*The problem*
From the entries that follow, reproduce exactly and only the lines from the line with "Model this scene" to the line with "random.seed(11)", endpoints included.

*Exercise input*
+ + + +

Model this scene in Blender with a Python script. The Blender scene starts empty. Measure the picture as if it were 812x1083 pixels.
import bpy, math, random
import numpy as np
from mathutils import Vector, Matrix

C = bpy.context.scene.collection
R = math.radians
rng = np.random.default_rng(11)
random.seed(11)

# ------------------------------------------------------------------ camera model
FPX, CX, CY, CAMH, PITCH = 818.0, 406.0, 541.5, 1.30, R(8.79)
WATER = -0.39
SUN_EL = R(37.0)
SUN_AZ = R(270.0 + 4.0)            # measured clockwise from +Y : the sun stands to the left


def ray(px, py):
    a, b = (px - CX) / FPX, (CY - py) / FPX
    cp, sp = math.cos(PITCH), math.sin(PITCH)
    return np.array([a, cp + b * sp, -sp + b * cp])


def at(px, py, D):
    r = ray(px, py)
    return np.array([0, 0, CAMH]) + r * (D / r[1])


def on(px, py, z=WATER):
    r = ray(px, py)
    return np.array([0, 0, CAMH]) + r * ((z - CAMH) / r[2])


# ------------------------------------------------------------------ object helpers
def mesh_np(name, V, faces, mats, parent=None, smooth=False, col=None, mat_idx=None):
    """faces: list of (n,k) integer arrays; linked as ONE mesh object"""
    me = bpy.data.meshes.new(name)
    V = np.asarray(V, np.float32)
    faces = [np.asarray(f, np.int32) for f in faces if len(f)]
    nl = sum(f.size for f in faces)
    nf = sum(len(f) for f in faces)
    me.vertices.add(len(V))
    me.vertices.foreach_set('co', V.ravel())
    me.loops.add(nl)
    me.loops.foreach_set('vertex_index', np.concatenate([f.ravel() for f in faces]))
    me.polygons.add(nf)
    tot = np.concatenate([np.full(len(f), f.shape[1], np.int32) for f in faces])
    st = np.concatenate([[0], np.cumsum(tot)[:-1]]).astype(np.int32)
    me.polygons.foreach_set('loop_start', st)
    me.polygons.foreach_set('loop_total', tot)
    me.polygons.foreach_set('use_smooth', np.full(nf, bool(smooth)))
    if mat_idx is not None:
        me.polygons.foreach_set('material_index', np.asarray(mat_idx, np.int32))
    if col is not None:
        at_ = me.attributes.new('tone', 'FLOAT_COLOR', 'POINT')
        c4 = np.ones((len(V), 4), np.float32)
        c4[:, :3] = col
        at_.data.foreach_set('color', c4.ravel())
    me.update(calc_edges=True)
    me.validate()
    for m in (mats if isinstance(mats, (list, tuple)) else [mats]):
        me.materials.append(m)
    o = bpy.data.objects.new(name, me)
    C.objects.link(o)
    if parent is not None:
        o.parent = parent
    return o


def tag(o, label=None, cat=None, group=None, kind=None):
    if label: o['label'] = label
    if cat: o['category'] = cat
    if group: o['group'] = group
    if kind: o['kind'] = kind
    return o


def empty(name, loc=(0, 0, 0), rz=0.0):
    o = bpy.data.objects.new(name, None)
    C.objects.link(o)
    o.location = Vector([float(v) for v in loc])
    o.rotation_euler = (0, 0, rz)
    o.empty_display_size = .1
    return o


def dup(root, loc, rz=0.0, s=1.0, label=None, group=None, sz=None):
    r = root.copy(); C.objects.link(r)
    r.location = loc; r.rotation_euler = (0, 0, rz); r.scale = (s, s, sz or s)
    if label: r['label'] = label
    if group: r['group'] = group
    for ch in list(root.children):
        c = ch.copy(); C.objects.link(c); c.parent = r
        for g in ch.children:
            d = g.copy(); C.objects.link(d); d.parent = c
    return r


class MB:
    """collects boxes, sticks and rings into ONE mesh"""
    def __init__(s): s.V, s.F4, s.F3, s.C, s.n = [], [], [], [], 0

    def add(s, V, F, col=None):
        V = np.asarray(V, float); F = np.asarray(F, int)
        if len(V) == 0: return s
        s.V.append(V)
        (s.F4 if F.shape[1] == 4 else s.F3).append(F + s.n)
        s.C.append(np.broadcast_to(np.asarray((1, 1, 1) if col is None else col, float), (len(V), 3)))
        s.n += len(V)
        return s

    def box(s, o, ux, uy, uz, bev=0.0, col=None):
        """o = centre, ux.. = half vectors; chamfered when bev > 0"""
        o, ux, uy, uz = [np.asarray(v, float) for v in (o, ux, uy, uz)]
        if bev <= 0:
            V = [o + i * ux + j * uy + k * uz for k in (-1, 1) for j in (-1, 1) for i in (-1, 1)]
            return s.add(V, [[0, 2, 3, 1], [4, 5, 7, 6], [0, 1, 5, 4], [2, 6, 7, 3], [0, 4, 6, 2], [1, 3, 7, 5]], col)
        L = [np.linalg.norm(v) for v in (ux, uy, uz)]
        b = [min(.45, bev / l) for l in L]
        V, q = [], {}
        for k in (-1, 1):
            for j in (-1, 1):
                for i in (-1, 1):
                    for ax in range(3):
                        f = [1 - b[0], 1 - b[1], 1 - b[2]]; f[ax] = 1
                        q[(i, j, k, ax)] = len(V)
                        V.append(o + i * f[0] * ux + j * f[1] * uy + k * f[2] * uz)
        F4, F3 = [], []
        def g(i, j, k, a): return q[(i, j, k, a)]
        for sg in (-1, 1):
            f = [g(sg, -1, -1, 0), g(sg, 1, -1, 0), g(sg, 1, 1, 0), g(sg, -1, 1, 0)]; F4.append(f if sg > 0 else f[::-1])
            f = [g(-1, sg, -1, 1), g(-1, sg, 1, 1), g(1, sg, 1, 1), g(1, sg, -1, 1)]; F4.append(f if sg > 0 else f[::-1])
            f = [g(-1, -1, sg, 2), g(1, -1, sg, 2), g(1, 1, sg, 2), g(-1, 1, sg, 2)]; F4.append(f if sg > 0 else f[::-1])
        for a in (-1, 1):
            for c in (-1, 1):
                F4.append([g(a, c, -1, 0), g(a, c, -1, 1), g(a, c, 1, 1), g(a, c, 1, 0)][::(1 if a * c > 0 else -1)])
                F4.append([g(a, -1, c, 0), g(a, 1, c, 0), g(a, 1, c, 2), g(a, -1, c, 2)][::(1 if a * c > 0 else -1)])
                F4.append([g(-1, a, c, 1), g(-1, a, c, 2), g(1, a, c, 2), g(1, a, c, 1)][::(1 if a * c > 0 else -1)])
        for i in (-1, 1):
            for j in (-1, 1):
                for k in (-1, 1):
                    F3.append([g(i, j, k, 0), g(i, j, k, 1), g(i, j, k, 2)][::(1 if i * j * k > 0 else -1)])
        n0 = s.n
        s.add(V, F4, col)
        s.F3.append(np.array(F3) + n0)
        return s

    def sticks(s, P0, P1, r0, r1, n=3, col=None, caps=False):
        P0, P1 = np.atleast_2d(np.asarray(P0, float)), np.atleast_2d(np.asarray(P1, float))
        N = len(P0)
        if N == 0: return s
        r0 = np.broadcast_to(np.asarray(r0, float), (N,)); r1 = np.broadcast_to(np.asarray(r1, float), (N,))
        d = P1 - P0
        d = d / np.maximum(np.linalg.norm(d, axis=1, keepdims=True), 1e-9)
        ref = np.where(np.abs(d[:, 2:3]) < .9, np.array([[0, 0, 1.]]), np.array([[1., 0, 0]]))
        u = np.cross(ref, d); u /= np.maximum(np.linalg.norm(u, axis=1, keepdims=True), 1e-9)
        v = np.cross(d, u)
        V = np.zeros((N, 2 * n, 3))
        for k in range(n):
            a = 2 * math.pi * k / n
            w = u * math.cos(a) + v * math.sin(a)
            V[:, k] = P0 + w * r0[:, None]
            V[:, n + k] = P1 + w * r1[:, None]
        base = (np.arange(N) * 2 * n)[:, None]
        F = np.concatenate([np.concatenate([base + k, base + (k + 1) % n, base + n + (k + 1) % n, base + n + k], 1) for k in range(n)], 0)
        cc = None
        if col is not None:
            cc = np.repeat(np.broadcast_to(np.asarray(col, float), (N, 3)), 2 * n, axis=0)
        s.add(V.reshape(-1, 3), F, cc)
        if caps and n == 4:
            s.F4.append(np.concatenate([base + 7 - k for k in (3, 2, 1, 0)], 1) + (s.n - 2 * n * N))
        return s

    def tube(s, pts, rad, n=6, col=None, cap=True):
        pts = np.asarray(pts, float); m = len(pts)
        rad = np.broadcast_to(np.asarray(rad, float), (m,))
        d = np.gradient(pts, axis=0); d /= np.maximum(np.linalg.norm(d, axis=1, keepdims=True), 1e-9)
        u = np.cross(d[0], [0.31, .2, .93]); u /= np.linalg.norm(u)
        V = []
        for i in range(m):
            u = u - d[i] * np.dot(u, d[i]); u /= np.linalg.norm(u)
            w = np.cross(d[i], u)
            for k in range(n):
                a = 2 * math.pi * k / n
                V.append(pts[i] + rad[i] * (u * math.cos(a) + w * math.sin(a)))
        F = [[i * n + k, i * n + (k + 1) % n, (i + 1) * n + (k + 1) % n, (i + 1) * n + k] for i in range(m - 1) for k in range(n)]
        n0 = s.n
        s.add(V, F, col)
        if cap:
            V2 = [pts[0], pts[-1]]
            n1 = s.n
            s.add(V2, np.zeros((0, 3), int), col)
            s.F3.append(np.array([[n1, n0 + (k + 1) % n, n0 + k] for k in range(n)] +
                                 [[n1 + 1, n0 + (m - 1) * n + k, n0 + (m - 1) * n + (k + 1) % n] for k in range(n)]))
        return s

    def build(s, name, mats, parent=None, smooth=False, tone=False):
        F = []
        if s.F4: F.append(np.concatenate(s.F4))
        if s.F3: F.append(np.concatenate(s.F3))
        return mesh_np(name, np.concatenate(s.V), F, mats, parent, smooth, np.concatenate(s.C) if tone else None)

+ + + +

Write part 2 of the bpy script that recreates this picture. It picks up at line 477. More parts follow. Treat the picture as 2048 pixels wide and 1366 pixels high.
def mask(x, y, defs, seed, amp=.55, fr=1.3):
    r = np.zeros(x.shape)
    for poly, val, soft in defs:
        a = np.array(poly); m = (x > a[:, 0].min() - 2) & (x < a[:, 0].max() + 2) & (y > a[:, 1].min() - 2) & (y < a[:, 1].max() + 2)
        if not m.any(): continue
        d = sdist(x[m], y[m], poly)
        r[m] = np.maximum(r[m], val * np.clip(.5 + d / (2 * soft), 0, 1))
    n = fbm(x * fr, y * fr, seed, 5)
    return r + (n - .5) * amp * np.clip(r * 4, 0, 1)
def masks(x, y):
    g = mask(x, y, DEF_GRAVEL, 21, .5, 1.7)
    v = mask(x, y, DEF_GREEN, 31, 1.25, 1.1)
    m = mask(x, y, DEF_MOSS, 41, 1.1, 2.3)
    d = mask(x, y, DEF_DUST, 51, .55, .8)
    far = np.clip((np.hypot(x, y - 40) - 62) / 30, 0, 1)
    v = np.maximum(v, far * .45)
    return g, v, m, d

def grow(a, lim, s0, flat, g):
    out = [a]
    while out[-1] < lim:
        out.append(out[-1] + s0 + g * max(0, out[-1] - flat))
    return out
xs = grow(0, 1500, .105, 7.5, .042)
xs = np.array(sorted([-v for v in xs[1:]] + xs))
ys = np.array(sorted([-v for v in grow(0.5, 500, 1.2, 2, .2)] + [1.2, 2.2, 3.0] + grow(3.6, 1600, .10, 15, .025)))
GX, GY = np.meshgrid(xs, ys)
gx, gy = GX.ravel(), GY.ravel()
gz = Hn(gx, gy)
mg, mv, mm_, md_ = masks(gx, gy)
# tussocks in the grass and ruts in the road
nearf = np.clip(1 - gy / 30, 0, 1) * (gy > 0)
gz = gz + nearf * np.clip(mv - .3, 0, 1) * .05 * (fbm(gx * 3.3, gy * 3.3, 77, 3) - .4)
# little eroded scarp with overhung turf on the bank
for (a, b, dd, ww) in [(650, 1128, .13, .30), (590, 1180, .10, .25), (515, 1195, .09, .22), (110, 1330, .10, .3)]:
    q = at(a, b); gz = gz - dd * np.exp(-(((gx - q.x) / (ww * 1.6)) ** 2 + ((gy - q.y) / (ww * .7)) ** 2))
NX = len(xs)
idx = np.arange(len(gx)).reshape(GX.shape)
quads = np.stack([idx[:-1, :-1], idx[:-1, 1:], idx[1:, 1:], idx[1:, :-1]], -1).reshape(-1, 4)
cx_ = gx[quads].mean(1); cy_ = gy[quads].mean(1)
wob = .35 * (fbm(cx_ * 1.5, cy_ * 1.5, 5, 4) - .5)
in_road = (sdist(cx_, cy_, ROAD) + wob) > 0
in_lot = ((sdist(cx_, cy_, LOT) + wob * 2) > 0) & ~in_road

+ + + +

*Answer*
Model this scene in Blender with a Python script. The Blender scene starts empty. Measure the picture as if it were 812x1083 pixels.
import bpy, math, random
import numpy as np
from mathutils import Vector, Matrix

C = bpy.context.scene.collection
R = math.radians
rng = np.random.default_rng(11)
random.seed(11)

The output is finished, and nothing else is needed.